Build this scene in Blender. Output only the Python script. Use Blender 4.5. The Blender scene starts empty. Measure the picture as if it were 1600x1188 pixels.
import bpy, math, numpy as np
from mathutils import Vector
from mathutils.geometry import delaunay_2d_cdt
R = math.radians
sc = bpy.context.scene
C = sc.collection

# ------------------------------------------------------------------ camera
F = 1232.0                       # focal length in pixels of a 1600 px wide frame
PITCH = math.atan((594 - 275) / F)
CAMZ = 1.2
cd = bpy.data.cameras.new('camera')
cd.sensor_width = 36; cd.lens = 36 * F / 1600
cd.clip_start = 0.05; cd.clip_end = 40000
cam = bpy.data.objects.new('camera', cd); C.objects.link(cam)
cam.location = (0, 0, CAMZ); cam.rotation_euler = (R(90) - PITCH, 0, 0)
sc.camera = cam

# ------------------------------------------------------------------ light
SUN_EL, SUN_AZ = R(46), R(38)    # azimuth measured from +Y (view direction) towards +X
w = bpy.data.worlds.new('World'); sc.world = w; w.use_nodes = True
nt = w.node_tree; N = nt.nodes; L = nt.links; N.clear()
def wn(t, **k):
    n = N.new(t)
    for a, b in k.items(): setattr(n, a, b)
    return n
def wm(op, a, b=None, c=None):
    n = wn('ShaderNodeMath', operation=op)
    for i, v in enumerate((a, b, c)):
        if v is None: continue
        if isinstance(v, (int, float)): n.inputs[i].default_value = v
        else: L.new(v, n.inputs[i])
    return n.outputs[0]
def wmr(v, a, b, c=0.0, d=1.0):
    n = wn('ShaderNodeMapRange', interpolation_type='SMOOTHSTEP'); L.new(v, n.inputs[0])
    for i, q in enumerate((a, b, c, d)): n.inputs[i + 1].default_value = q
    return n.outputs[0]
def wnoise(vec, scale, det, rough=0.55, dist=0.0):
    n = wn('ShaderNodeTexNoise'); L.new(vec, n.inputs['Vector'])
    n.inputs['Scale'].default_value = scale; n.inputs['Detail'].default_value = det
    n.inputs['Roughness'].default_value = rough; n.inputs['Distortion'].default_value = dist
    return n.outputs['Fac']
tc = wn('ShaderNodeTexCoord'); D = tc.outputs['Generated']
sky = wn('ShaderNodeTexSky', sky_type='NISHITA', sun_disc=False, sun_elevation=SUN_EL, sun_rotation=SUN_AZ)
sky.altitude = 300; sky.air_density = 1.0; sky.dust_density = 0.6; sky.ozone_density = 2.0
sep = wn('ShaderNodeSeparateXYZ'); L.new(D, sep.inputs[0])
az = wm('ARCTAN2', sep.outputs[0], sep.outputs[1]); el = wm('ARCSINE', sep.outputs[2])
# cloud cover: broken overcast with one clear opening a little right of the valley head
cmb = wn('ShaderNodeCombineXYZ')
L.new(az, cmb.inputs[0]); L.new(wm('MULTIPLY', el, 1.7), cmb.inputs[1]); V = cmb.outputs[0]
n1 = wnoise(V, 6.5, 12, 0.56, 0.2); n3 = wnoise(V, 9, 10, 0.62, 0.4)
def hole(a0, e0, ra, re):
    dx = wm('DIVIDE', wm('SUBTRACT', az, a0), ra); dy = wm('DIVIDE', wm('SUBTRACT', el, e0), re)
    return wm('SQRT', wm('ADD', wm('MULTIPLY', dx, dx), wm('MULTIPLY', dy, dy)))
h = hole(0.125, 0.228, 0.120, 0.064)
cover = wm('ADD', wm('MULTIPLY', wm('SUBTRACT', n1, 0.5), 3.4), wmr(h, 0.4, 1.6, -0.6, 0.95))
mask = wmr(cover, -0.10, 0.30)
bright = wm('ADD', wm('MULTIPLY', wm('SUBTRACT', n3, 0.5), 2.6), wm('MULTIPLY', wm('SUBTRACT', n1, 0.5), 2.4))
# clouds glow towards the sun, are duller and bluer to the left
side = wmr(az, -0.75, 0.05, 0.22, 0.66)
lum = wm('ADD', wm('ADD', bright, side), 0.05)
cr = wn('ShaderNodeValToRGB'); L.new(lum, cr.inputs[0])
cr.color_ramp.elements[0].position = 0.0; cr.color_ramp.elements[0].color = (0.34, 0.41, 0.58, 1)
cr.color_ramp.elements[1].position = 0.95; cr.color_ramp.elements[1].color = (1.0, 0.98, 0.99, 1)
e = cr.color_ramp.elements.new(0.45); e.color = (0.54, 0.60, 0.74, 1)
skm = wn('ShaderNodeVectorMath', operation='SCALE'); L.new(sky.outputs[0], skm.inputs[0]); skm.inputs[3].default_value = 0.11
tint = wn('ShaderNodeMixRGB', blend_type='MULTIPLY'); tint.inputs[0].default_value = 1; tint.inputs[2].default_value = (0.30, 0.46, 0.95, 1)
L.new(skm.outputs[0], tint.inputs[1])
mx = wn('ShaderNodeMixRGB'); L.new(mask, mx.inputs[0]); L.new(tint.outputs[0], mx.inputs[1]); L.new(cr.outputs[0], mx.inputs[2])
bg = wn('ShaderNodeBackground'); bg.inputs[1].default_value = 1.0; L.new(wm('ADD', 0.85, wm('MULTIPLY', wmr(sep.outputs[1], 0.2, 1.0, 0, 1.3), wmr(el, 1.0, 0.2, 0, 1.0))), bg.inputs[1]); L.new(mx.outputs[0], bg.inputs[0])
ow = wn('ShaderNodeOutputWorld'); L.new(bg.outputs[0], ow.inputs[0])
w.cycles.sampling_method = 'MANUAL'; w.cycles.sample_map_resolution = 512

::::

Reproduce verbatim only this range: the first line of the material through the line that contains "sc.camera = cam", inclusive.

Build this scene in Blender. Output only the Python script. Use Blender 4.5. The Blender scene starts empty. Measure the picture as if it were 1600x1188 pixels.
import bpy, math, numpy as np
from mathutils import Vector
from mathutils.geometry import delaunay_2d_cdt
R = math.radians
sc = bpy.context.scene
C = sc.collection

# ------------------------------------------------------------------ camera
F = 1232.0                       # focal length in pixels of a 1600 px wide frame
PITCH = math.atan((594 - 275) / F)
CAMZ = 1.2
cd = bpy.data.cameras.new('camera')
cd.sensor_width = 36; cd.lens = 36 * F / 1600
cd.clip_start = 0.05; cd.clip_end = 40000
cam = bpy.data.objects.new('camera', cd); C.objects.link(cam)
cam.location = (0, 0, CAMZ); cam.rotation_euler = (R(90) - PITCH, 0, 0)
sc.camera = cam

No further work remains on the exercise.